Scene modeling code data
···
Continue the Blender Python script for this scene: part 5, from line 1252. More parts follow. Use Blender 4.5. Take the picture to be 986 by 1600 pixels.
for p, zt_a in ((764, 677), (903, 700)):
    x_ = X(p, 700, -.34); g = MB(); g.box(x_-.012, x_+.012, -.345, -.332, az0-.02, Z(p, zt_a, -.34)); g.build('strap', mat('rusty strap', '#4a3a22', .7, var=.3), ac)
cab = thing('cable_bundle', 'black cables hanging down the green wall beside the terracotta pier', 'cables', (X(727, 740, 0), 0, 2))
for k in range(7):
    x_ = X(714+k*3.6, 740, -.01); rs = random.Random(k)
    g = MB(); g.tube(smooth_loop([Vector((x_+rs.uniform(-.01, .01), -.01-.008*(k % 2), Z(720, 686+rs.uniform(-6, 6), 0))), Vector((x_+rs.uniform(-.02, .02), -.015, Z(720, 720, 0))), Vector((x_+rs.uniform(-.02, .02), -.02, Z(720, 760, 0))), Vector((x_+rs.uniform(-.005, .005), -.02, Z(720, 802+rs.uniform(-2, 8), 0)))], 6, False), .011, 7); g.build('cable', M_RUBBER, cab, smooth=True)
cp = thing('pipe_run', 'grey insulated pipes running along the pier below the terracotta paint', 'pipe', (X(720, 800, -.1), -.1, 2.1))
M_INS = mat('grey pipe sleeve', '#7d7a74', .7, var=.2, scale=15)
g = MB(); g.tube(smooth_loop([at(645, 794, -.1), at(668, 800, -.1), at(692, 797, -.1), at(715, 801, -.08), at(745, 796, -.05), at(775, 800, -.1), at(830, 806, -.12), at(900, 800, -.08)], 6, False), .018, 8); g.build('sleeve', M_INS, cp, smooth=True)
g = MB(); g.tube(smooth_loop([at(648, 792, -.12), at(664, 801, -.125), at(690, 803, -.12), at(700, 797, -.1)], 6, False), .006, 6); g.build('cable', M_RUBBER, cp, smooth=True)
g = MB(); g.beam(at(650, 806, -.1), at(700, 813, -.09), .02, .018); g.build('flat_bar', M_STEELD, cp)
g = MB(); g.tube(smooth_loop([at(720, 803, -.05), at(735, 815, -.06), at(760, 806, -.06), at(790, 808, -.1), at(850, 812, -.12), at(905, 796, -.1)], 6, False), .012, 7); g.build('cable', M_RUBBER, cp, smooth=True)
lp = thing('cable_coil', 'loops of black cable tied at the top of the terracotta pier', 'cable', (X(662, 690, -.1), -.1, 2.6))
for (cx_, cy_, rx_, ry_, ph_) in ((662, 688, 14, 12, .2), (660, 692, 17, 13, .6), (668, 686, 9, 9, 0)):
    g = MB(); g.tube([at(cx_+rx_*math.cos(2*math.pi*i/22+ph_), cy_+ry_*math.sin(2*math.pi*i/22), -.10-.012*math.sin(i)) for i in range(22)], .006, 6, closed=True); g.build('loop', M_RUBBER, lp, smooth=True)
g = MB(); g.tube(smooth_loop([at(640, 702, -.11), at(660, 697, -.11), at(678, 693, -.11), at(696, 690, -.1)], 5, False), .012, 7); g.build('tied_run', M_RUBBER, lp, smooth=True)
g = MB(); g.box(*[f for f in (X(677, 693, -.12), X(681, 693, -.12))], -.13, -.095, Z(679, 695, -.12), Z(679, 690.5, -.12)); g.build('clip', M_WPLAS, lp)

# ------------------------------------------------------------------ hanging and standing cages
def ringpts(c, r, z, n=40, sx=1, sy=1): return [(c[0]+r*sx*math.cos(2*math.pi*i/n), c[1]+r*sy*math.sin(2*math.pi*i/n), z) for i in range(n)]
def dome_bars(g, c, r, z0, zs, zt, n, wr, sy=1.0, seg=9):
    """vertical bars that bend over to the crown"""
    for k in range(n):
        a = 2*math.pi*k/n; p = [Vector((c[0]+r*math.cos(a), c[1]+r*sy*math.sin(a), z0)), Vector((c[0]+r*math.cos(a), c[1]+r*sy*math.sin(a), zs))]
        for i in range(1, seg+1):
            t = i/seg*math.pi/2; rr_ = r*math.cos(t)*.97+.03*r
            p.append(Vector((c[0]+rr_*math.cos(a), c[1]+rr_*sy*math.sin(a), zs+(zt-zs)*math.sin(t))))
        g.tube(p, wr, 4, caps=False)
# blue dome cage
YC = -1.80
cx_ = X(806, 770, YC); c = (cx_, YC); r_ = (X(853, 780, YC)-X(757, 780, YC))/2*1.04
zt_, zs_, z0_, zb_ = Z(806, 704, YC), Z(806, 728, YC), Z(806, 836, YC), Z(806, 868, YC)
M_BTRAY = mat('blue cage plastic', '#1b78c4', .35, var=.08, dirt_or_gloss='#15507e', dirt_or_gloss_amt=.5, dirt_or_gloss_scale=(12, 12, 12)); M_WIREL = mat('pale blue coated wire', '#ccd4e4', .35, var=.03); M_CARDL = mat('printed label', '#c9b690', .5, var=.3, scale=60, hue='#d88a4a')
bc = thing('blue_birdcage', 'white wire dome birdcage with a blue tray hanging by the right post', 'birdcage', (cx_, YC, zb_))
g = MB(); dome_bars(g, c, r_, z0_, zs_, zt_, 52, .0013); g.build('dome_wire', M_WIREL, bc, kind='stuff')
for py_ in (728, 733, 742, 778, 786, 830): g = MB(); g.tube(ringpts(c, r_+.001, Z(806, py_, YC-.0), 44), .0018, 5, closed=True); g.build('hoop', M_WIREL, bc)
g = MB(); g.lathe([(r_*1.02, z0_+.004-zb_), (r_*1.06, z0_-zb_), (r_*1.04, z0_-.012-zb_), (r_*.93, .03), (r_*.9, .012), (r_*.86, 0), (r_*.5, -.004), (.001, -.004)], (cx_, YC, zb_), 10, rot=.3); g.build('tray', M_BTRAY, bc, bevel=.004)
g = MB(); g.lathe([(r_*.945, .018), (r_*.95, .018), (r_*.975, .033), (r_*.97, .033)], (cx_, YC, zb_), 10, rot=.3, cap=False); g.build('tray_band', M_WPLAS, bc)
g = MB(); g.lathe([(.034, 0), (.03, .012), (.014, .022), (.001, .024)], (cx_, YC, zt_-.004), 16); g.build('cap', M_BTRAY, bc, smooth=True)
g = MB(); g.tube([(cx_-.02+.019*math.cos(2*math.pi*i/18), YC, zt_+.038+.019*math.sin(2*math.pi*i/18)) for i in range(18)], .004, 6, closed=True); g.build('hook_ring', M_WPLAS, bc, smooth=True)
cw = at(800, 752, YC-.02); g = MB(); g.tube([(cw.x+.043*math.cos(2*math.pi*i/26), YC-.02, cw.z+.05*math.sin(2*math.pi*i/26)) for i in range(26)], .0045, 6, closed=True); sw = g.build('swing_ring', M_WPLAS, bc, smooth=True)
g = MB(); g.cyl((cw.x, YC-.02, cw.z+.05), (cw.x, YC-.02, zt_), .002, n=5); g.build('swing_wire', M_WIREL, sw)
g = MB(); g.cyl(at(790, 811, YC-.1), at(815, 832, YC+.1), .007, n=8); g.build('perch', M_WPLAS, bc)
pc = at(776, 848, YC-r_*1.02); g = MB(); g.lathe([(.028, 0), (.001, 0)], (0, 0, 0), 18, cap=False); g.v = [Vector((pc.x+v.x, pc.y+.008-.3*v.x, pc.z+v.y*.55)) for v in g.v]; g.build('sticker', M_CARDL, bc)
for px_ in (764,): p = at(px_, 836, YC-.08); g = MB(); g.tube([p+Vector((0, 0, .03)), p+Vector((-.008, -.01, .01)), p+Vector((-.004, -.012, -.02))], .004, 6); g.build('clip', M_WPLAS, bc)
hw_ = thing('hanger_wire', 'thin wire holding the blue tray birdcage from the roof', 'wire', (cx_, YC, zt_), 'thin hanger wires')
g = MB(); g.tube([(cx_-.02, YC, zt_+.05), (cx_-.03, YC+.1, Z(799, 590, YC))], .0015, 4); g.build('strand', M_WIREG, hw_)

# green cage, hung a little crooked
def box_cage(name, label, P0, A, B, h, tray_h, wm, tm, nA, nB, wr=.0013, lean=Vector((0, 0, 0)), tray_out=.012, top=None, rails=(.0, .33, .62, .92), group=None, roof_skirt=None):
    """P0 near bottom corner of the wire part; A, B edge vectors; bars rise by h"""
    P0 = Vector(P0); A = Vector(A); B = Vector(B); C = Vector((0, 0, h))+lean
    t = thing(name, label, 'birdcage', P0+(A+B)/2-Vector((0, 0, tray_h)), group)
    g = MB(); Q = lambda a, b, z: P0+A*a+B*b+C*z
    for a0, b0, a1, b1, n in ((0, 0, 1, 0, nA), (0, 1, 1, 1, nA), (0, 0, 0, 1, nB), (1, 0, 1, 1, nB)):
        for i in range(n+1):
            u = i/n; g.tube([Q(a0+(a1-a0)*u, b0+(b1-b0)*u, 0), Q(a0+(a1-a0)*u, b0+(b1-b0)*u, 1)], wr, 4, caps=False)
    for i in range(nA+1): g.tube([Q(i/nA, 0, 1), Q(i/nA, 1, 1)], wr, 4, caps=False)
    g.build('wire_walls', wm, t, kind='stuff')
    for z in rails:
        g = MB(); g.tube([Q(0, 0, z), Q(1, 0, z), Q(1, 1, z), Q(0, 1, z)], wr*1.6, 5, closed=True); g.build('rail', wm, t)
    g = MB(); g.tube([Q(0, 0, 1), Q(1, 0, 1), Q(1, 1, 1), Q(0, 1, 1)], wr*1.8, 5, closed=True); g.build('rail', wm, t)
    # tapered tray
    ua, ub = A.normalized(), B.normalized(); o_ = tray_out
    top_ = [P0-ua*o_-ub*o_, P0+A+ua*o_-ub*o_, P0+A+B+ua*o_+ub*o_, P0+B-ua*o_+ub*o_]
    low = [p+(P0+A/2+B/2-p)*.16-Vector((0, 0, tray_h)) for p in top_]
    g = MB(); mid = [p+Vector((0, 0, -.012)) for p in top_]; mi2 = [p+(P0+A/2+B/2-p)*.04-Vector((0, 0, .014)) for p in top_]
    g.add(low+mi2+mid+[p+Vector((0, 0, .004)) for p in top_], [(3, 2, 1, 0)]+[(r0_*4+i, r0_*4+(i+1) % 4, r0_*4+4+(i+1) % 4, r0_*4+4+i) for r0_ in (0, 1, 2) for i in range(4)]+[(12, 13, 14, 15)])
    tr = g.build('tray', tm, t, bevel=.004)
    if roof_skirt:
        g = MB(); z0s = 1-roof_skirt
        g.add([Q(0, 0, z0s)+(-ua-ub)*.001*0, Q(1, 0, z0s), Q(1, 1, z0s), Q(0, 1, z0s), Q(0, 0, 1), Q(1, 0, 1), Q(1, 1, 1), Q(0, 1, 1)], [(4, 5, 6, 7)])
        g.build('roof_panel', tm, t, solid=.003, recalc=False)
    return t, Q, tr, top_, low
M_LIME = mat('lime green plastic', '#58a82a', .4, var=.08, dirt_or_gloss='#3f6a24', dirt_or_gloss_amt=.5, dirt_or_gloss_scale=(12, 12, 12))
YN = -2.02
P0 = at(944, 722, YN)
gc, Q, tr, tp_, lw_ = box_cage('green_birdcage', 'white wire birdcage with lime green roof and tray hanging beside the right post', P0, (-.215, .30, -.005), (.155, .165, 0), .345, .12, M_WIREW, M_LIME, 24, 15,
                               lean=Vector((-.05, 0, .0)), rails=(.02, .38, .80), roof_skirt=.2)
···
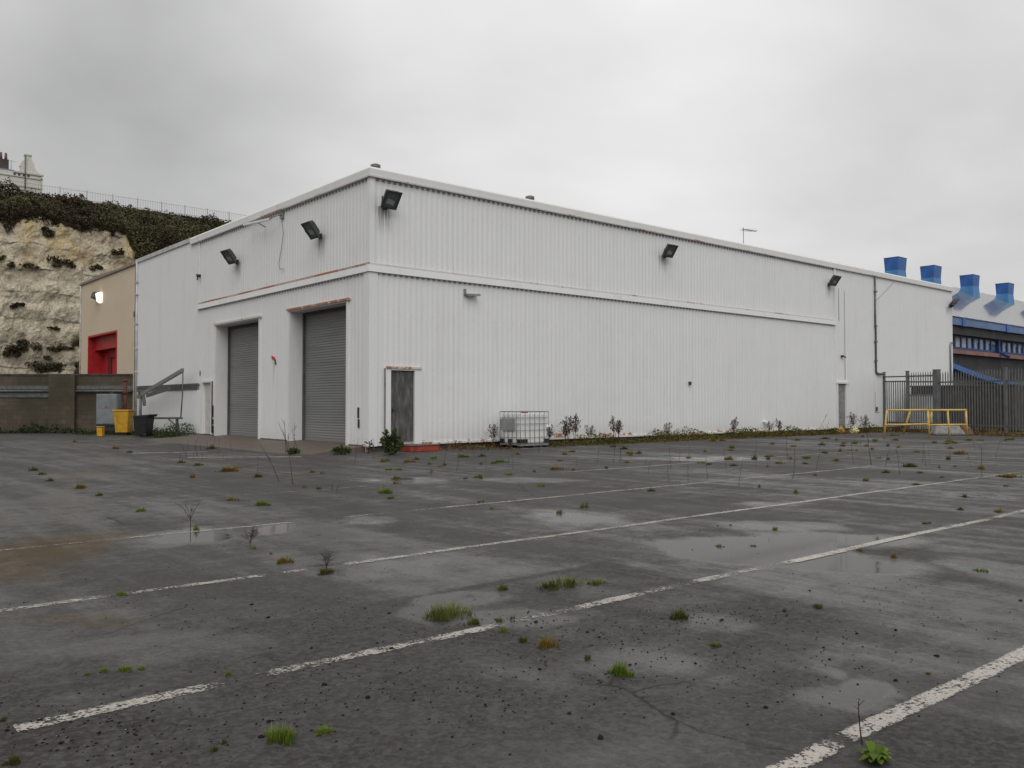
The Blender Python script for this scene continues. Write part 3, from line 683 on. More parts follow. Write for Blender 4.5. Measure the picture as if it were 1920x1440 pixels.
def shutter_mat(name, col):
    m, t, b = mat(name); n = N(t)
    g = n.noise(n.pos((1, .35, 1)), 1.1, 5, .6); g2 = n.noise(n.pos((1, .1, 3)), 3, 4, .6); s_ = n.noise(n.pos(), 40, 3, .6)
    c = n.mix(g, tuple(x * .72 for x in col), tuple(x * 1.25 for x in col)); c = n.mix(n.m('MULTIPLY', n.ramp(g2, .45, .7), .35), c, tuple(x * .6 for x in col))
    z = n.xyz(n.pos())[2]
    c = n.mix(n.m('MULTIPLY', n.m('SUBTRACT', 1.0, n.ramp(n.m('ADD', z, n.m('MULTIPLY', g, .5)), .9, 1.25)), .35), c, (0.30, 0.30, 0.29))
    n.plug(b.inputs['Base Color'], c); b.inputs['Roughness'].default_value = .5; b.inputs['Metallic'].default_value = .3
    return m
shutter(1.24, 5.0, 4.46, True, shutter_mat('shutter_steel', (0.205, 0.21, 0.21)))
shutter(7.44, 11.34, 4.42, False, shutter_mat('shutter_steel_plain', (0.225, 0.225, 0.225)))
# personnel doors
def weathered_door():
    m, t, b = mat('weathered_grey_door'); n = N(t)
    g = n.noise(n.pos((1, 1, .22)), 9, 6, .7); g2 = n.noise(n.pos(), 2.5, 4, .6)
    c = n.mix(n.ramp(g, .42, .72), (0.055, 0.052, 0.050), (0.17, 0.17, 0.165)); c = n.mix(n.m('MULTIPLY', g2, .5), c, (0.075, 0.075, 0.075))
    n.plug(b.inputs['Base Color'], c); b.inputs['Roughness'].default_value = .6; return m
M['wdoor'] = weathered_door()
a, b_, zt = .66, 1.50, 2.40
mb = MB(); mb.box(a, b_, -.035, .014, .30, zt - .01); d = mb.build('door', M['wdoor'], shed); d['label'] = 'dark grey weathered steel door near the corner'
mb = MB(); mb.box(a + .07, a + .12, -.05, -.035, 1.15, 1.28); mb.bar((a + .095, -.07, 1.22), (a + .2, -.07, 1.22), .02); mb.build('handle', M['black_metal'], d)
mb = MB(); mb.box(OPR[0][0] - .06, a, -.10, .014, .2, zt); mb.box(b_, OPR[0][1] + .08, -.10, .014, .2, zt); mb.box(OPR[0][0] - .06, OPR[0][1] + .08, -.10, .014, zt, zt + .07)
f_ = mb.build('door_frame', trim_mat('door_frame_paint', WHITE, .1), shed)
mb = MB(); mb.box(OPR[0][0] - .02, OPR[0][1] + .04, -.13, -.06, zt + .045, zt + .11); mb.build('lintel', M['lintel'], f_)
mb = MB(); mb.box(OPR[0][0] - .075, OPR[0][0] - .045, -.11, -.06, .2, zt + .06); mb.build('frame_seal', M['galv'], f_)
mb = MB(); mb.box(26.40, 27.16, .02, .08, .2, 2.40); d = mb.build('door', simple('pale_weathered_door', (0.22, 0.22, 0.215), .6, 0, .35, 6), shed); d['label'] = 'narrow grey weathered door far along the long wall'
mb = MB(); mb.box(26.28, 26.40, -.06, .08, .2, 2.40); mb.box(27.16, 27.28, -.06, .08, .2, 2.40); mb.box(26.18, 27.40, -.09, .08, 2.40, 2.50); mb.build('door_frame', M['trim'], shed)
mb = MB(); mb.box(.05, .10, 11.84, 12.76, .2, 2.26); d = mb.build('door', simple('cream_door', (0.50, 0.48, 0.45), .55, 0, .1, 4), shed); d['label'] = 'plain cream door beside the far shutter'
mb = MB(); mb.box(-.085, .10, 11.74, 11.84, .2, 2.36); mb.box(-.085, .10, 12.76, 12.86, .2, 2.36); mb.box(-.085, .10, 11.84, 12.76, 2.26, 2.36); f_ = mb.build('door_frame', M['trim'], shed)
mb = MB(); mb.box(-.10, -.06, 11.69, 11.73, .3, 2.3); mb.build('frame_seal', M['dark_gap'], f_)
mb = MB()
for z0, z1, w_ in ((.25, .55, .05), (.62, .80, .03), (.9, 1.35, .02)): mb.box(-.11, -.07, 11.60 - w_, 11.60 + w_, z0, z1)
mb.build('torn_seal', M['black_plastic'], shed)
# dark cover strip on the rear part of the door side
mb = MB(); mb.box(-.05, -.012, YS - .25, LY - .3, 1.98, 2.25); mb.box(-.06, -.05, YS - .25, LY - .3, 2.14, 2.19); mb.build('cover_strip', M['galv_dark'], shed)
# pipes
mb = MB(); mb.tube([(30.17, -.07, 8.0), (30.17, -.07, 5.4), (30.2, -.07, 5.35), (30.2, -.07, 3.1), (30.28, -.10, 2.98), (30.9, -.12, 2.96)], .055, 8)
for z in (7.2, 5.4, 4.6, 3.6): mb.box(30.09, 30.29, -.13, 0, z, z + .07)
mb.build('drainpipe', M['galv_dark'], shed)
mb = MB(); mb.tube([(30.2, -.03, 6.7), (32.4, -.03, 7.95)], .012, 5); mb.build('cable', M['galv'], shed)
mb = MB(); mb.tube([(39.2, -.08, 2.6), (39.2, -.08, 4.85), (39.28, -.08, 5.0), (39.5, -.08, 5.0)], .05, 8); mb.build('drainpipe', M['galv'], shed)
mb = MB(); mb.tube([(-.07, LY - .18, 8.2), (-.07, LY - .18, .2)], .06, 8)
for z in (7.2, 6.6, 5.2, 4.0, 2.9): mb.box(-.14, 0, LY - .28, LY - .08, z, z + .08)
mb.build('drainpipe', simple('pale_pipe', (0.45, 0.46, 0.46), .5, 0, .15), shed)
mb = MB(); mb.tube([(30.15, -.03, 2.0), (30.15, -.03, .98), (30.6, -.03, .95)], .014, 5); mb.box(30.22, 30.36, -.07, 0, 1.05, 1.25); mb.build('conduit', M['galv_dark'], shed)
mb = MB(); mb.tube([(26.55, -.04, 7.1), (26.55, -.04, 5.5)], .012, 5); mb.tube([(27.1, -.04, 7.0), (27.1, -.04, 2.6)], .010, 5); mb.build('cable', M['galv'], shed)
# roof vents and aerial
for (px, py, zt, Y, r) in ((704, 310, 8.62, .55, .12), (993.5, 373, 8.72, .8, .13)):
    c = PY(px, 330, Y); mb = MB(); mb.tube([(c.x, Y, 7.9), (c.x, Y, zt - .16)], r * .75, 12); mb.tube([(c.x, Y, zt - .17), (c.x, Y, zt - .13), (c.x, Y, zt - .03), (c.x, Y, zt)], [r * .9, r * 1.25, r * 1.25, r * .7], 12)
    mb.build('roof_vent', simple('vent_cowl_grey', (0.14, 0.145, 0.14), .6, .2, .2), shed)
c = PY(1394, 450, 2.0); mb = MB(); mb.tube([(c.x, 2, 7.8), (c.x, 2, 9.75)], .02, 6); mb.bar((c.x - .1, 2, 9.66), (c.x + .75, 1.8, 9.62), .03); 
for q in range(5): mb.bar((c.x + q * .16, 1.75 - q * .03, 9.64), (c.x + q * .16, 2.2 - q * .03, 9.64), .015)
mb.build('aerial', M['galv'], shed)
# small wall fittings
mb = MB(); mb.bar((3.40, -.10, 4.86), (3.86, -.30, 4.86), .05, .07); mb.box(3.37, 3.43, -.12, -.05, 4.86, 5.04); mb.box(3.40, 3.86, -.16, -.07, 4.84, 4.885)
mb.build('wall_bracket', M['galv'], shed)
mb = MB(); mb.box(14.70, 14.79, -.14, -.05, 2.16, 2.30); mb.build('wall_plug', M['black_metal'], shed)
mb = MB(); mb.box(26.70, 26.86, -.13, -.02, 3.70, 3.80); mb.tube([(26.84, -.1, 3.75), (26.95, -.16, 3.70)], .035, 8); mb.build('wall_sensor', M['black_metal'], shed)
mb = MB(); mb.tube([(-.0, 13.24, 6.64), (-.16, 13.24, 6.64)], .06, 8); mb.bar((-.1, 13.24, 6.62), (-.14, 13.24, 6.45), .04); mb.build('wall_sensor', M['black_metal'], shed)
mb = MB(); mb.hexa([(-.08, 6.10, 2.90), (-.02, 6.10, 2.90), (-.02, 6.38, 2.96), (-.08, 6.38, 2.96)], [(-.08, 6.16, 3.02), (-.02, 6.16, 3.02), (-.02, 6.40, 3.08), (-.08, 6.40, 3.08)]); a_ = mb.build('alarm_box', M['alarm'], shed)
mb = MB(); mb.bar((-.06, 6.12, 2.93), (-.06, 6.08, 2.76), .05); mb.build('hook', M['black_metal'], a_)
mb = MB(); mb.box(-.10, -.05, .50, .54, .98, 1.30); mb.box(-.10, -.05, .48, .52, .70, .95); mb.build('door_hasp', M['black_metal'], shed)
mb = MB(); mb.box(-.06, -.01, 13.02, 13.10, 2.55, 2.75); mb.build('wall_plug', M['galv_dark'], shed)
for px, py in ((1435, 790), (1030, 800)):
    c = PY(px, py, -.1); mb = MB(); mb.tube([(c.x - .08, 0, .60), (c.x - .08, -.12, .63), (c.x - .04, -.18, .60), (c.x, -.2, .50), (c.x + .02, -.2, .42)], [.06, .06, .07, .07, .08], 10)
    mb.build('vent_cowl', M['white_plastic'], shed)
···
## WHAT YOU NEED TO DO
Return every line from the records above that holds the word "this".

## WRITTEN ANSWER
Continue the Blender Python script for this scene: part 5, from line 1252. More parts follow. Use Blender 4.5. Take the picture to be 986 by 1600 pixels.
The Blender Python script for this scene continues. Write part 3, from line 683 on. More parts follow. Write for Blender 4.5. Measure the picture as if it were 1920x1440 pixels.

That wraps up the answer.